"I am not Superman; I am a supermodel"

 
 

The golden age of supermodels is over, but it was great while it lasted, writes Niamh Hynes

Where the term ‘supermodel’ emerged from is anyone’s guess. Fans of America’s Next Top Model are no doubt aware that former model Janice Dickenson vociferously claims she coined the phrase during her career in the late 1970s. During the 1960s and 1970s when it became a regularly used term in many popular American publications to describe girls such as Twiggy, Cheryl Tiegs and Jean Shrimpton. However, utter the word and more than likely the first images that come to mind are the girls of the eighties and early nineties – when the term became a prominent part of popular culture and representative of a group of long-legged beauties that were household names. Naomi, Christy, Linda, Cindy, and Claudia dominated the runways of Paris, New York and Milan, acting as powerful marketing tools for the designers and brands they represented, and were admired the world over by women who wished to emulate the glamour and excess of their lifestyle.

So just what was it about these girls that made them so alluring, and has seen their profiles endure to this day? Looking at their physical attributes; they couldn’t be more different to what we have come to expect a modern-day model to look like. Each one was fit and toned, healthy looking – with big hair, and big smiles. What resulted were big contracts, with Christy Turlington being paid $800,000 for twelve days of work with Maybelline, Cindy Crawford landing contracts with Revlon and Pepsi, and Linda Evangelista proclaiming in one infamous Vogue interview, “Christy and I wouldn’t get out of bed for less than $10,000!” They flew Concorde, visited several different countries in a week, dated famous actors and musicians and, most significantly, for the first time they out-earned the male participants in their industry, making themselves the most powerful players.

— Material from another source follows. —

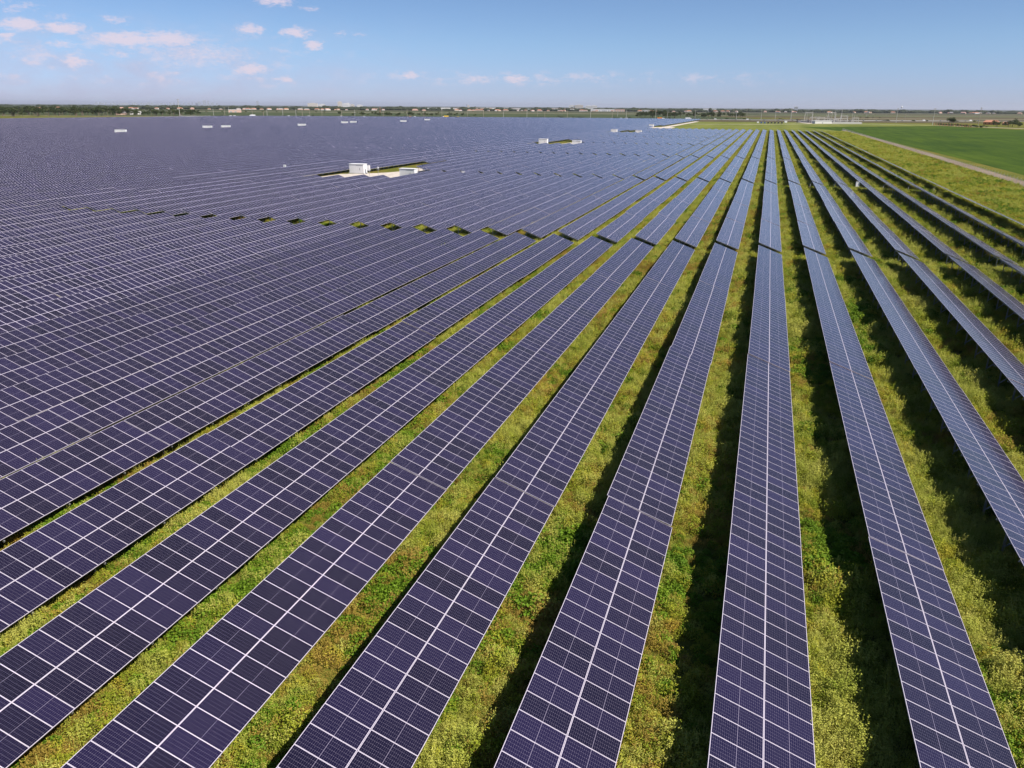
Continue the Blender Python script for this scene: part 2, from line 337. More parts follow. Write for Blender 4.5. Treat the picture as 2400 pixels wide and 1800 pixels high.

According to fashion author Charlotte Seeling, the models of this time helped to hide the fact that fashion was in crisis, keeping its glamour alive. They were supported in this by the editors of international fashion magazines, designers and photographers such as Steven Meisel and Peter Lindburgh. Gianni Versace paid the biggest models bonuses to walk exclusively for him during Milan fashion week, meaning their fees for a thirty-minute show had reached $20,000. He sent ‘The Trinity’ – Naomi Campbell, Christy Turlington and Linda Evangelista – and Cindy Crawford out onto his catwalk singing along to George Michael’s ‘Freedom’, the 1990 music video for which featured all four models. It was symbolic of a moment in time when supermodels had become the ultimate celebrities, and every part of their lifestyle was coveted.

However, the tide began to turn against the supermodels, who in some ways were victims of their own success – their personas became so large that designers felt they were distracting from the clothes.  In 1992, a new model, Kate Moss, walked for Marc Jacobs’ grunge collection. At the time, her skinny frame and angular look did not receive the most positive of reactions. A year later, Kate fronted the Calvin Klein campaign, and as the fashion world embraced the ‘heroin chic’ look, the ‘anti-supermodel’ was born. Actresses began replacing models on the cover of magazines, a trend perpetuated by the newly appointed editor of US Vogue, Anna Wintour. The profiles of fashion designers such as Karl Lagerfeld, John Galliano and Marc Jacobs began, some would argue rightfully, to outshadow those employed to be mannequins. The golden age of the supermodel was well and truly over.

However, for a brief moment it appeared as if the dawn of a new supermodel age could be on the horizon. When the tanned, toned Brazilian bombshell Gisele Bundchen began making waves in the fashion business, it seemed to mark the fact that the industry had turned against the pale, ultra-skinny, drug-addicted look of the late nineties. If the original supermodels’ beauty was unattainable, it was still desirable. In this respect it seemed as though the fashion world lost touch with ordinary women, many of whom were alienated by the unhealthy ideal portrayed in fashion magazines, where ‘commercial’ had become a dirty word. Gisele secured her supermodel status when she signed a contract with lingerie giant Victoria’s Secret, and has since gone on to earn more than all the aforementioned models combined – it has recently been reported that she is on course to become the world’s first billionaire supermodel.

The biggest change in the modelling industry in the years following the supermodel age is the distinction between those modelling high fashion, the turnover rate of which has accelerated at such a pace that many of its models are anything but household names, and those who feature in huge commercial campaigns for companies such as Victoria’s Secret, who invest heavily in making their models celebrities. Only those who successfully bridge the gap, satisfying both markets, can become the next supermodels – something which no longer happens on the scale of their golden age, and which is why the popularity of the original supermodels endures today, ensuring that Naomi Campbell and Cindy Crawford still feature on magazine covers and front fashion campaigns.